Furono veri e propri anni di galera, come li definì Giuseppe Verdi, quelli nel corso dei quali presero vita le opere che portarono il compositore di Busseto ad affermarsi nello scenario operistico dell’epoca. Anni nei quali nacque anche la Giovanna d’Arco, sua settima opera andata in scena, nella sua prima assoluta, al Teatro alla Scala di Milano il 15 febbraio 1845 e che tornerà sullo stesso palco domani, 7 dicembre, 150 anni dopo l’ultima volta. Ma cosa voleva dire Verdi con l’espressione anni di galera? Quelli dal 1843 al 1850 furono anni nei quali l’operista – già grande ma ancora giovane – si impegnò, senza alcuna soluzione di continuità, in una lunga serie di nuove opere: accettava nuove commissioni quando ancora non aveva ultimato i lavori dell’opera precedente, in un crescendo di spettacoli e prime assolute che, se da una parte lo affermarono agli occhi della critica e del pubblico come il massimo operista del tempo, dall’altra finirono per sfiancarlo completamente. Sette anni nei quali l’autore dei futuri Rigoletto e Traviata sfornò ben 12 nuove opere, a partire da I Lombardi alla prima crociata, andata in scena alla Scala l’11 febbraio 1843, e a finire con Stiffelio, la cui prima esecuzione ebbe luogo a Trieste il 16 novembre 1850.

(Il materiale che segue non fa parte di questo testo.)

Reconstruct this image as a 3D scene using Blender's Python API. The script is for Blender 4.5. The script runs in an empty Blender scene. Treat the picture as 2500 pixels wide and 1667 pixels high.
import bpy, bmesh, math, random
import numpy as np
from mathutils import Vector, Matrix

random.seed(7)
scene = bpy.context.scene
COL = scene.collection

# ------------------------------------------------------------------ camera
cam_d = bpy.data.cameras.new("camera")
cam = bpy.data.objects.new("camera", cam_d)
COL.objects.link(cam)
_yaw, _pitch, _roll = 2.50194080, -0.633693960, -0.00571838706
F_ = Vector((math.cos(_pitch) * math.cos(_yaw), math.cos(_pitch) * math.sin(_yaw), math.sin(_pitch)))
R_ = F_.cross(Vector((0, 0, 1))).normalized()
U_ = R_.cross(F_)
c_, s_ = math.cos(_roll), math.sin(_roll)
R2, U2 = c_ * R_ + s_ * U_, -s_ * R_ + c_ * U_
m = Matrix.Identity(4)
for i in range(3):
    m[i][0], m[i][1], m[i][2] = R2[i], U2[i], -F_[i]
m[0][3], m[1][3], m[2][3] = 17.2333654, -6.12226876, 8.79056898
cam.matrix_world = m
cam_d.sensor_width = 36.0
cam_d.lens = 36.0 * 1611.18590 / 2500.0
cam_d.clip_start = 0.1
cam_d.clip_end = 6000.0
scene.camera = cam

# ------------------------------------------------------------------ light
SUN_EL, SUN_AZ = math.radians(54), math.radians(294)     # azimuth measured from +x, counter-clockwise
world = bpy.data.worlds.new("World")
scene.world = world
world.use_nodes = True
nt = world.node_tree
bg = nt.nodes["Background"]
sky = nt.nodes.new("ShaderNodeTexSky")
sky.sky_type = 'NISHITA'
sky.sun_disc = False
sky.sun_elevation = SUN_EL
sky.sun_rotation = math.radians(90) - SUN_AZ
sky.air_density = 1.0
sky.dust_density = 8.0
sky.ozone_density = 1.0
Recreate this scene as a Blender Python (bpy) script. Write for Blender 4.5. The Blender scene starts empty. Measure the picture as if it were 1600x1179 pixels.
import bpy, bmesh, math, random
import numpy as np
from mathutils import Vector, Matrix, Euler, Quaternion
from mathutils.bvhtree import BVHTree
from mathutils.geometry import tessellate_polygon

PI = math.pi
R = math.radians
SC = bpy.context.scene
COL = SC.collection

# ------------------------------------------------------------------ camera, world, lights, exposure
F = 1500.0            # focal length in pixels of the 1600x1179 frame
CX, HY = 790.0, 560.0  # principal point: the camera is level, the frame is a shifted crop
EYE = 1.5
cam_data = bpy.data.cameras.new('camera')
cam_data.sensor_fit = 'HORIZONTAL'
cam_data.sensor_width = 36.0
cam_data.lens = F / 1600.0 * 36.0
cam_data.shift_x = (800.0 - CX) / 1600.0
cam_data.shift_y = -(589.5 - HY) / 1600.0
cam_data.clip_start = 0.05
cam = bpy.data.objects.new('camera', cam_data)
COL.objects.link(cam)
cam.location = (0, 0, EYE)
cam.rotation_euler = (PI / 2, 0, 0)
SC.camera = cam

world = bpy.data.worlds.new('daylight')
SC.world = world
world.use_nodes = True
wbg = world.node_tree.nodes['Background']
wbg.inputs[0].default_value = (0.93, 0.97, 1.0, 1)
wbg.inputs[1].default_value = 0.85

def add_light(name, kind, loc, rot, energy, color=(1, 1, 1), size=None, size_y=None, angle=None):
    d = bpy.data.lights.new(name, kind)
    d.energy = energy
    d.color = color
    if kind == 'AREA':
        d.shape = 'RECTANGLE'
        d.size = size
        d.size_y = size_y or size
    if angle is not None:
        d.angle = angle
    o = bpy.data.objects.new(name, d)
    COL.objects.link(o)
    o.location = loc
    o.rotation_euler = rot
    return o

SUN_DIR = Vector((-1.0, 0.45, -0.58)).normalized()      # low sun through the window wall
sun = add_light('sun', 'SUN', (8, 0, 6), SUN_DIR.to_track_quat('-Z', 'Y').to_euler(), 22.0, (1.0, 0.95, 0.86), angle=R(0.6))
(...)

Un periodo nel quale il genio verdiano ebbe a confrontarsi con ritmi di composizione tipici del teatro rossiniano, ritmi frenetici a causa dei quali il compositore giunse a soffrire di gravi problemi di salute. Problemi che gli faranno compagnia anche durante la composizione della Giovanna d’Arco, l’opera che scrisse più velocemente, tra il 9 dicembre 1844 e il 6 gennaio 1845: “Un periodo di grande spossatezza fisica – raccontano le cronache dell’epoca – Egli grida che pare un disperato – durante le prove dei Lombardi alla Scala -; batte tanto i piedi che pare che suoni l’organo con la pedaliera; suda tanto che gli cadono le gocce sullo spartito”.
Un continuum di incessanti viaggi in lungo e in largo per portare i suoi lavori sui palchi dei maggiori teatri del tempo. Fu così che prese vita, tra gli altri, l’introduzione alla Giovanna d’Arco, direttamente ispirata da una tempesta incontrata durante un viaggio in carrozza da Roma a Milano, lungo l’Appennino umbro-marchigiano. Un’opera anticipatrice, nella quale, come afferma lo stesso Riccardo Chailly, che la dirigerà alla Prima, si intravedono molti degli elementi che andranno a caratterizzare i futuri grandi successi. Primo fra tutti, senza alcun dubbio, il Don Carlo: “Il tenore è Carlo VII – narra Massimo Mila in Verdi – Come personaggio, una immatura anticipazione di quel che sarà un giorno, sempre sul fondo d’una creazione schilleriana, Don Carlo”.
E già, perché oltre a essere anticipatrice col carattere di alcuni dei suoi personaggi e di soluzioni musicali che Verdi svilupperà nei suoi futuri e più celebri lavori, la Giovanna d’Arco è inoltre la prima di una piccola ma significativa serie di opere verdiane il cui libretto affonda le radici nei drammi di Friedrich Schiller: I Masnadieri, Luisa Miller e Don Carlo. Un incontro casuale quello tra Verdi e il drammaturgo tedesco, semplicemente dovuto alla commissione, da parte del Teatro alla Scala, a Temistocle Solera di un libretto tratto dal dramma di Schiller La Vergine d’Orléans.
La Giovanna d’Arco piacque, molto, al pubblico dell’epoca, come testimonia il compositore e direttore d’orchestra Emanuele Muzio in una delle sue preziosissime lettere: “L’opera piace sempre di più, e sabbato e domenica si voleva il signor Maestro, si gridava ‘fuori, fuori il Maestro!’; ma egli non era in teatro”. Un’assenza, quella di Verdi, dovuta alla brusca rottura venutasi a creare tra lui e l’impresario del Teatro alla Scala, Bartolomeo Merelli, e in seguito alla quale il grande operista tornerà nel tempio della musica lirica con una nuova opera, Otello, solo 42 anni più tardi. Oggi la Giovanna d’Arco torna alla Scala, per un ritorno al passato sempre più necessario.